Houses of Detention
by Jean Ende
Like all immigrants who flee persecution, when the Rosens escaped the Nazis they hoped life in America would be perfect. And for a while it seemed like it was. The men started businesses and provided comfortable homes with a mink stole in every hall closet, the women provided abundant helpings of high carb food and Nobel-worthy diplomacy, and grandma finished a bottle of whiskey every week and preserved old world traditions.
But then cracks began to appear. American-born teenager, Rebecca, pushed boundaries so far that the family story suddenly included the police and juvenile justice system; her father, a formerly revered Talmudic scholar, continually mourned his loss of status in this country’s money-grubbing society, and a woman with stricter religious beliefs married into the Rosen family, causing near-catastrophic rifts in a group that appeared uniform to outsiders.
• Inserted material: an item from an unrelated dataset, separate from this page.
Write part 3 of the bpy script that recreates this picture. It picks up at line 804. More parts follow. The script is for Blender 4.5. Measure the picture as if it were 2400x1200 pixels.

Although the shadow of the Holocaust is always present, this is frequently a humorous book. People who eat frozen bagels are condemned; Cossacks with fiery swords, once known for burning Jewish villages, are now Bar Mitzvah waiters carrying flaming desserts; the shiksa chippie dating the synagogue vice-president has a poodle-shaped purse that barks in French and no one understands how WASPs can comfortably wear leather loafers without socks.
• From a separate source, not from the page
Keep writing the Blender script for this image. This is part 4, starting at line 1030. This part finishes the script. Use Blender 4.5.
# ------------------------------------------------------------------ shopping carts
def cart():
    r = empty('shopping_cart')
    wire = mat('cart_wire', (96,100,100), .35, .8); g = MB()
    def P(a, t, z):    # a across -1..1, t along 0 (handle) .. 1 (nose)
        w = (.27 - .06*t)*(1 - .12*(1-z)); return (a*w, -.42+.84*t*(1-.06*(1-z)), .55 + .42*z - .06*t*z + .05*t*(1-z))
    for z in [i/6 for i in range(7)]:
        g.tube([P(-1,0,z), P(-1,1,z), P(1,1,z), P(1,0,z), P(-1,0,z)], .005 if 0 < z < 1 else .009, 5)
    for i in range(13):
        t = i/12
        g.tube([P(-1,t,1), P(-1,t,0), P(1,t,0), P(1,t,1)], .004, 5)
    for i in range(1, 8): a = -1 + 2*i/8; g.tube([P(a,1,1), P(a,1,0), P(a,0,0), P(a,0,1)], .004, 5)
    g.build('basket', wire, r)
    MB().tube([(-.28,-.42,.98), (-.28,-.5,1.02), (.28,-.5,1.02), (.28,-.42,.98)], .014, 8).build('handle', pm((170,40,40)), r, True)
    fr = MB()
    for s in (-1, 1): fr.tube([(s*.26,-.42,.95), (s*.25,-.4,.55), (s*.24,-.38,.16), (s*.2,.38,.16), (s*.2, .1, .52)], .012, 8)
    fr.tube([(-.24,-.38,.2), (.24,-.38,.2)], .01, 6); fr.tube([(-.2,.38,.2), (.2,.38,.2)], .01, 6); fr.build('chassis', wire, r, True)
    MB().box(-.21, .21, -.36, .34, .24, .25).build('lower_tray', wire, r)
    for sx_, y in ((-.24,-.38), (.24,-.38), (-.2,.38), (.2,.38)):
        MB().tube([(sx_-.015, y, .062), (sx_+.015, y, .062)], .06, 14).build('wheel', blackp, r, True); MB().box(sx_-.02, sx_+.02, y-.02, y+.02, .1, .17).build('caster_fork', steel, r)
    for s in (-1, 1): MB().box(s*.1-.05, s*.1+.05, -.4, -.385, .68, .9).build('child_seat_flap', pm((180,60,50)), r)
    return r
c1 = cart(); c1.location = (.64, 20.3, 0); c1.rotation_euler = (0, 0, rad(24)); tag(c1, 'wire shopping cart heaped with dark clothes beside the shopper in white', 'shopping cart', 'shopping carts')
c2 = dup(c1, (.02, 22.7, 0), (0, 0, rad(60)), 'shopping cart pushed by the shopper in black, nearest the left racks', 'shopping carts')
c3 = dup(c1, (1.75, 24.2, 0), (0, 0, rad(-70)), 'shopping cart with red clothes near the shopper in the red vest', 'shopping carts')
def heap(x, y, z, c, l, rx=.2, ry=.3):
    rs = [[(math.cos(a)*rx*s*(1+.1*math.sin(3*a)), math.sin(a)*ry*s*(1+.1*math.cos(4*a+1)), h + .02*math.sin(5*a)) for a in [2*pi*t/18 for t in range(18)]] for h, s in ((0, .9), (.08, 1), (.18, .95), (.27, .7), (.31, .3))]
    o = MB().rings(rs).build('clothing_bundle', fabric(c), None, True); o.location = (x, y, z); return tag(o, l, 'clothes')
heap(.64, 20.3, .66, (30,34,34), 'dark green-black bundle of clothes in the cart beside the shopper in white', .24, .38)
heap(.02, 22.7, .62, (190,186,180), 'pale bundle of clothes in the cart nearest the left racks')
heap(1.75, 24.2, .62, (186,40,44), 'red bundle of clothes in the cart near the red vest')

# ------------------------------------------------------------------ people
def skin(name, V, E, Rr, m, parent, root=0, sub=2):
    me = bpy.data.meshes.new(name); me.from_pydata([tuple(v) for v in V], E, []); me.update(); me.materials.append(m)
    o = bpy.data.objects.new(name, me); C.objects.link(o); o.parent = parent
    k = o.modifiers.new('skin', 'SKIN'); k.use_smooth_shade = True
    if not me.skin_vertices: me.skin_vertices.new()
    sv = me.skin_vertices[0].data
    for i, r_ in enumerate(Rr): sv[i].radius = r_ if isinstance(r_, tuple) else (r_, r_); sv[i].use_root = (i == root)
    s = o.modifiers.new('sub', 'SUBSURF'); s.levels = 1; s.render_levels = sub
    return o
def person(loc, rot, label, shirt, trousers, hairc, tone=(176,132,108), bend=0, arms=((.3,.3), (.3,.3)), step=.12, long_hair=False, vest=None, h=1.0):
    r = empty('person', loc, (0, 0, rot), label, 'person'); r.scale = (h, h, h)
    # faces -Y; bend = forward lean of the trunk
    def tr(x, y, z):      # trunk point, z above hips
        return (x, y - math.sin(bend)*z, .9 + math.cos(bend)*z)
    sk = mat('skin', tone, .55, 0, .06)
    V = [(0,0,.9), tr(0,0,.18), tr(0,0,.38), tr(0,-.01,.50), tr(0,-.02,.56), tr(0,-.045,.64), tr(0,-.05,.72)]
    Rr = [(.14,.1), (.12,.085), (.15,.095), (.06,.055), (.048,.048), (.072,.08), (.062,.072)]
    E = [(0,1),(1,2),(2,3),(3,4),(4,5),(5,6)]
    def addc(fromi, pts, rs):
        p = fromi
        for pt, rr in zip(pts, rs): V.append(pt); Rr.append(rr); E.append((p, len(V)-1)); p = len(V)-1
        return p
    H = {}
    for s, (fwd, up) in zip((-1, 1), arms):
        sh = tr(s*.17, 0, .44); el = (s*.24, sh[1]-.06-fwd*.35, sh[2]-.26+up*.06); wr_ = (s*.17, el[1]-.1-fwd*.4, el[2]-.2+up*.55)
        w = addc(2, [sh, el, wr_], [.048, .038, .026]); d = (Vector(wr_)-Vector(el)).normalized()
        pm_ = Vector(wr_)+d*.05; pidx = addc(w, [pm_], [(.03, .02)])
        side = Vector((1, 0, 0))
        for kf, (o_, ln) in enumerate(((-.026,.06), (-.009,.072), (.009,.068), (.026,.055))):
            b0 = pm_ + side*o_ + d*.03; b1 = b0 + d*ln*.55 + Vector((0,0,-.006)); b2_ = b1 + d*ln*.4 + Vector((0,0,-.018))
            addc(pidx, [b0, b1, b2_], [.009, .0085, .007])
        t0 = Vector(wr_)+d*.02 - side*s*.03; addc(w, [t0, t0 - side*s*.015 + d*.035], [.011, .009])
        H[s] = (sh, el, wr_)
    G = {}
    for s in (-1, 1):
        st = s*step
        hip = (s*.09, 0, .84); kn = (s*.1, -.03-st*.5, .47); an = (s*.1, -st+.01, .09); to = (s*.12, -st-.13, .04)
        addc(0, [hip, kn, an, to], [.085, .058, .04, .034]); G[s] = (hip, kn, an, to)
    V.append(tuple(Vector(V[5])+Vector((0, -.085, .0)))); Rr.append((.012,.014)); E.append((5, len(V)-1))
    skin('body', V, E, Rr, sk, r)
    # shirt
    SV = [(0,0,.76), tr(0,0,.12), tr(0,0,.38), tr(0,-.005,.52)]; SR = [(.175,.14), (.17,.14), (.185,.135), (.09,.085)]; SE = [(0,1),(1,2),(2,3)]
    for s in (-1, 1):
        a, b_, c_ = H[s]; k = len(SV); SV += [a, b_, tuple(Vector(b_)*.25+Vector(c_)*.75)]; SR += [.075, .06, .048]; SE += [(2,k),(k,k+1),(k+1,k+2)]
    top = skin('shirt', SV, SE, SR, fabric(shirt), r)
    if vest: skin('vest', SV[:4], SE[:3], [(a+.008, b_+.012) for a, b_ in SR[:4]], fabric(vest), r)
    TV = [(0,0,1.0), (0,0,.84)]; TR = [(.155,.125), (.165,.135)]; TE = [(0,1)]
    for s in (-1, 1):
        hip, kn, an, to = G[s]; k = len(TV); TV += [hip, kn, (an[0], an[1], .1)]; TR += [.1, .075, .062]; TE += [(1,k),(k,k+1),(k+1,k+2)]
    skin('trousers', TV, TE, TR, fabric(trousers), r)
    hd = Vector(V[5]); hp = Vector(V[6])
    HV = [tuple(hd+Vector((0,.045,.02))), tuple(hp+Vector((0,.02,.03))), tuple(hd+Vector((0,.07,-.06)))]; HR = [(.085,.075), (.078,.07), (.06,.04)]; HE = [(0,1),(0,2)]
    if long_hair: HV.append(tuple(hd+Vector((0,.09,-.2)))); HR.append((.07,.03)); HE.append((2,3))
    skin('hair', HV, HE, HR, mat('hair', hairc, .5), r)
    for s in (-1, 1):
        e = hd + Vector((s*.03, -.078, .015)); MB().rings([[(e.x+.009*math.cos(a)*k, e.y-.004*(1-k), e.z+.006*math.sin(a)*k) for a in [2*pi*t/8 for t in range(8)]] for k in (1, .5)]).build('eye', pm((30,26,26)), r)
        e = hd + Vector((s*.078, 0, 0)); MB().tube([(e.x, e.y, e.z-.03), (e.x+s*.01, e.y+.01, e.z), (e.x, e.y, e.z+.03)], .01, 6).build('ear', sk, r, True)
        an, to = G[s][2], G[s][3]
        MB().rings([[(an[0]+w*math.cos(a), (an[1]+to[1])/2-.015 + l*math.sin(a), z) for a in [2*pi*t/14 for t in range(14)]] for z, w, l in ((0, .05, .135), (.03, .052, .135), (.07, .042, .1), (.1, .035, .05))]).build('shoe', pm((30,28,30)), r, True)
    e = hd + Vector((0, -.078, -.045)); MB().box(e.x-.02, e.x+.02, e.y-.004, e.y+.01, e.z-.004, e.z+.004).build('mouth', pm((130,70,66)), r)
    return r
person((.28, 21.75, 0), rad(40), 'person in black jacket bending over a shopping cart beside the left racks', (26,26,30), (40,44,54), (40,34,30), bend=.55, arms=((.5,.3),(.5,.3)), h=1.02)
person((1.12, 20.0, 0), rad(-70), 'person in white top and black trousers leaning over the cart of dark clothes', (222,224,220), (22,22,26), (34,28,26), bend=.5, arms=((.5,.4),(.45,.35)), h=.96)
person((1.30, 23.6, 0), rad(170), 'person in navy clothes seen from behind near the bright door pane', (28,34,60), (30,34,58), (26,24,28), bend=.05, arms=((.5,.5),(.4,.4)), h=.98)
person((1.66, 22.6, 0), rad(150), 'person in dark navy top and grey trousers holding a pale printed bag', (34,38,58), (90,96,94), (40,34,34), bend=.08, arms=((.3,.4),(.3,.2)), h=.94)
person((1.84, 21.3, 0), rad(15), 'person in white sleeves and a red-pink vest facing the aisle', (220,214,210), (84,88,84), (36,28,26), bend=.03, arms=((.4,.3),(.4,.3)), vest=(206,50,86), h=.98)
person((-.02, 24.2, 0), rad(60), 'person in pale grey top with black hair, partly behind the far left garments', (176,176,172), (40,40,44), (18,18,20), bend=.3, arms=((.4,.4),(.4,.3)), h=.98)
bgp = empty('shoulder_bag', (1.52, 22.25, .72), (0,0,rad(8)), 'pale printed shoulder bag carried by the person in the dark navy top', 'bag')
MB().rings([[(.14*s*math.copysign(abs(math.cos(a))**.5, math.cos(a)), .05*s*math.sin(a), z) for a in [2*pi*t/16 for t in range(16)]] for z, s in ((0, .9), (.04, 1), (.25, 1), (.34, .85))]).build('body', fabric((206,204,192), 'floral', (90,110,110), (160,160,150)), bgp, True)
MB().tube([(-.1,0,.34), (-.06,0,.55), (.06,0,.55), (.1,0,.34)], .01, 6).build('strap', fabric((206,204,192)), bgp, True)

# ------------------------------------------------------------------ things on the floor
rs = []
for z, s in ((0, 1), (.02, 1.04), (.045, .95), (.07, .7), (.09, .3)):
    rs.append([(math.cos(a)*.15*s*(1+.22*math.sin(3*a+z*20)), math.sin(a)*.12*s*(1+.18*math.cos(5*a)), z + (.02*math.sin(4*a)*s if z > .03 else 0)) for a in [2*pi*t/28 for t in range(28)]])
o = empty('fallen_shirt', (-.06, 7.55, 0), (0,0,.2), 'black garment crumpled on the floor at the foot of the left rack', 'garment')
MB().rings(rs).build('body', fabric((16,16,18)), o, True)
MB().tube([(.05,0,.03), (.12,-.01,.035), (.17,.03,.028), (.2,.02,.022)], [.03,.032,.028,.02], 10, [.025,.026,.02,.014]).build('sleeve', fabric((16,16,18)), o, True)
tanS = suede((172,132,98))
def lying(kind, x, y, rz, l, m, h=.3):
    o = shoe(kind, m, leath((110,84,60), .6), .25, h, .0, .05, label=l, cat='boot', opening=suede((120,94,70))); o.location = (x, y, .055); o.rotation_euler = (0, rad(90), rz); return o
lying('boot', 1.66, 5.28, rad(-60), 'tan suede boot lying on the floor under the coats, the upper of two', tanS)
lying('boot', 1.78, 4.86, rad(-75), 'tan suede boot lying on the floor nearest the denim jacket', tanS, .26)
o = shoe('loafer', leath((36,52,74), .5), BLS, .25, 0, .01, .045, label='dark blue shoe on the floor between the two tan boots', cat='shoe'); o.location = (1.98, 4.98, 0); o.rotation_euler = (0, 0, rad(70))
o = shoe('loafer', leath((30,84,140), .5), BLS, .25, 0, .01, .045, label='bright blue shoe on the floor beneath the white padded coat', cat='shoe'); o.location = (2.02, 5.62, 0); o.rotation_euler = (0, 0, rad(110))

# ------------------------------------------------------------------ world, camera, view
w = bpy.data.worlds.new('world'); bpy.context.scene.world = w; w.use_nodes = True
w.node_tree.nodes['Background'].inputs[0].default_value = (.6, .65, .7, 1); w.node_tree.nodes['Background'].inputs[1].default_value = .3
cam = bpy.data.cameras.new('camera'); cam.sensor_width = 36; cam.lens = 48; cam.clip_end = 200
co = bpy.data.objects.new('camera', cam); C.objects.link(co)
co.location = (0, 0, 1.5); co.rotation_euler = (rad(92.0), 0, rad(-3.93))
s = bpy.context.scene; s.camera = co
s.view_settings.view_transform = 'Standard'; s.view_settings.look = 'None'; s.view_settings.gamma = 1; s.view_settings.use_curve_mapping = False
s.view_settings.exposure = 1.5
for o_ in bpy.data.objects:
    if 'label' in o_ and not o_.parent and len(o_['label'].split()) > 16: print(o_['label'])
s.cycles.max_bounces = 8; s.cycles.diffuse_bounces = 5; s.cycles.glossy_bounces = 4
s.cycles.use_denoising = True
“Jean Ende’s Houses of Detention takes us deep into a historical American Jewish experience and a family working through the generational trauma of the Holocaust. Maybe they could be called typical, but every family’s tsuris is complicated. Ende has portrayed the lives of this family in a raw and unvarnished way, bringing a rare truth to this engrossing novel.” — Judy L. Mandel, New York Times bestselling author of Replacement Child and White Flag
“To read Jean Ende’s remarkable debut novel is to pull up a seat to a dining room table in the Bronx of the mid-20th century, a table packed with colorful characters and their plentiful gossip. Beneath all that kibitzing, however, is the real story: the essential and often heartrending tale of one family of Jewish immigrants searching for a new American life in the shadow of genocide and exodus.” — Stefan Merrill Block, author, The Story of Forgetting and Oliver Loving
Author Interview
- At What Point Did You decide to be an author? What was your first publication?
I’ve always been an author. I remember writing the fourth grade play because that guaranteed I’d have the leading role. When no one wanted to pick the chubby girl for their team in summer camp I became the bunk poet, wrote the songs that we marched to during color war. My first professional fiction publication was in Gastronomica, Journal of Food and Culture. It was a funny story about how foodies, people obsessed with special, organic food, were driving me nuts.
- What do you do when a new idea jumps out at you while you’re still working on a book/ other project?
I stop what I’m doing, write at least a few paragraphs about the new idea and then file it away in a special file that I’ll never be able to find again. Then I spend the rest of my writing time trying to refind the project I was working on originally.
- Describe your writing process
I just start writing. Opening sentences are usually available in my mind before anything else. When I run out of steam I go back to the beginning and rewrite it, continuing until I reach the place I’d stopped before. Then I skip a few lines and try to continue. Occasionally I get a terrific idea for the ending, write it down and try to figure out what could have happened before in order to reach that point. Frequently the two don’t match. Then I have to scrap the ending or the beginning or just make them two separate stories.
- Do you identify with your main character?
Totally! Everything I write is about me. Who I am, who I wish I was, who I’m afraid of becoming.
- Describe the book in 10 words or less
family saga, three generations of a Jewish immigrant family in New York
- What is (one of ) your favorite lines from your book?
If my grandma had a penis she’d be my grandfather
- What is most challenging about writing a novel?
Getting it published and recognized and sold.
About the Author
Jean Ende is a former news reporter and press secretary for the City of New York, trying to exorcise her background by writing fiction largely based on her immigrant Jewish family. Roughly two dozen of Jean’s short stories have been published in various magazines and anthologies, and her work has been recognized by major literary competitions in the US and England. Houses of Detention is her debut novel.